Although the property owners owe more than $50,000, the fore­closure notice requires a payment of $3,566.23 to redeem the property — at least for the time being.

After April 2, the county will take pos­session of the property, if the owner still does not pay the taxes. In that case, the county may try to sell the land at a public auction.

“We always hold it in Sep­tember, usually the middle of Sep­tember,” Kyser said. “Whatever doesn’t sell in Sep­tember, we have a second auction toward the end of October, first of November.”

The first auction requires a minimum bid equal to the amount of back property taxes owed to the county. In this case, that’s more than $50,000. The second auction requires a minimum bid of $25. If the property sells at neither auction, then the county will retain own­ership. There’s a chance, however, that the City of Hillsdale takes the property first.

“I have to offer it to the city, as well, before I have the auction,” Kyser said. “They have a right of first refusal.”

Kyser said she plans to talk to Hillsdale’s city manager to gauge their interest.

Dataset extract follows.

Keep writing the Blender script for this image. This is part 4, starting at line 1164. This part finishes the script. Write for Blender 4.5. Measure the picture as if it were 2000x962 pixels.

The city, however, would have to pay back taxes to the county.

Last week, The Col­legian reported that city offi­cials did not want to buy the property:

“The city will not take it, because he has 10 years of back taxes on the property, and it’s also mort­gaged,” Planning and Zoning Admin­is­trator Alan Beeker said. “Unless the bank is willing to sign over the property, the city is not going to take on the property and all the debt, as well.”

Jeff Fazekas, co-owner of Mortgage Man­agement LLC, said the city won’t take the property.

“The city is going to push it back onto the county and they’re going to try to force the county to spend money so the city doesn’t have to,” Fazekas said. “Whoever buys the property the city will pound to get the work done.”
Fazekas esti­mated that the property could cost upward of $1 million to repair before the city will give an occu­pancy permit, making it a dif­ficult sell for future buyers.